## Provided material
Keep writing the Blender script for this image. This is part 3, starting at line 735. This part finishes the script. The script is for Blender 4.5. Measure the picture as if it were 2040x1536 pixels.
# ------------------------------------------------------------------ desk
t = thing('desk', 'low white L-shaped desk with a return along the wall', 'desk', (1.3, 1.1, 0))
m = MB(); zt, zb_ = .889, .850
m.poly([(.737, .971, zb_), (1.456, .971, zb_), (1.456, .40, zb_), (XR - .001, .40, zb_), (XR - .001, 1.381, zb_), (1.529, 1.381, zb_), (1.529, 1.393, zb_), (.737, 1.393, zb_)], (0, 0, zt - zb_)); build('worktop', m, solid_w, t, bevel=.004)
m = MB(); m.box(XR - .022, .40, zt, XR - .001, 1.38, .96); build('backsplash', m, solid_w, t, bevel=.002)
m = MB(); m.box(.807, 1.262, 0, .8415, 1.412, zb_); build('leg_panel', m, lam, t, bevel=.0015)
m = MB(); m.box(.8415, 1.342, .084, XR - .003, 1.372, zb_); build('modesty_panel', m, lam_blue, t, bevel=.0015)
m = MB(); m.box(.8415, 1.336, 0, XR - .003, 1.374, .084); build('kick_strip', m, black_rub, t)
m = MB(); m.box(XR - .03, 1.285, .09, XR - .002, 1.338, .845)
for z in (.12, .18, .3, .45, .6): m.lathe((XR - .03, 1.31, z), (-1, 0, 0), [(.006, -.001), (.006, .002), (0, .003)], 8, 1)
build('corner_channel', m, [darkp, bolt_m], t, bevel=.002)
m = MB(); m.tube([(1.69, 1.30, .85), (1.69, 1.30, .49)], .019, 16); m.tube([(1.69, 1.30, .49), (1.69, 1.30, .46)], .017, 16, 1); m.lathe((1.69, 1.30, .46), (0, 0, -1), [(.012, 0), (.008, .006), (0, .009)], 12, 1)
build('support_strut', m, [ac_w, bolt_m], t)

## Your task
Reproduce the complete data exactly as presented above.

## The answer
Keep writing the Blender script for this image. This is part 3, starting at line 735. This part finishes the script. The script is for Blender 4.5. Measure the picture as if it were 2040x1536 pixels.
# ------------------------------------------------------------------ desk
t = thing('desk', 'low white L-shaped desk with a return along the wall', 'desk', (1.3, 1.1, 0))
m = MB(); zt, zb_ = .889, .850
m.poly([(.737, .971, zb_), (1.456, .971, zb_), (1.456, .40, zb_), (XR - .001, .40, zb_), (XR - .001, 1.381, zb_), (1.529, 1.381, zb_), (1.529, 1.393, zb_), (.737, 1.393, zb_)], (0, 0, zt - zb_)); build('worktop', m, solid_w, t, bevel=.004)
m = MB(); m.box(XR - .022, .40, zt, XR - .001, 1.38, .96); build('backsplash', m, solid_w, t, bevel=.002)
m = MB(); m.box(.807, 1.262, 0, .8415, 1.412, zb_); build('leg_panel', m, lam, t, bevel=.0015)
m = MB(); m.box(.8415, 1.342, .084, XR - .003, 1.372, zb_); build('modesty_panel', m, lam_blue, t, bevel=.0015)
m = MB(); m.box(.8415, 1.336, 0, XR - .003, 1.374, .084); build('kick_strip', m, black_rub, t)
m = MB(); m.box(XR - .03, 1.285, .09, XR - .002, 1.338, .845)
for z in (.12, .18, .3, .45, .6): m.lathe((XR - .03, 1.31, z), (-1, 0, 0), [(.006, -.001), (.006, .002), (0, .003)], 8, 1)
build('corner_channel', m, [darkp, bolt_m], t, bevel=.002)
m = MB(); m.tube([(1.69, 1.30, .85), (1.69, 1.30, .49)], .019, 16); m.tube([(1.69, 1.30, .49), (1.69, 1.30, .46)], .017, 16, 1); m.lathe((1.69, 1.30, .46), (0, 0, -1), [(.012, 0), (.008, .006), (0, .009)], 12, 1)
build('support_strut', m, [ac_w, bolt_m], t)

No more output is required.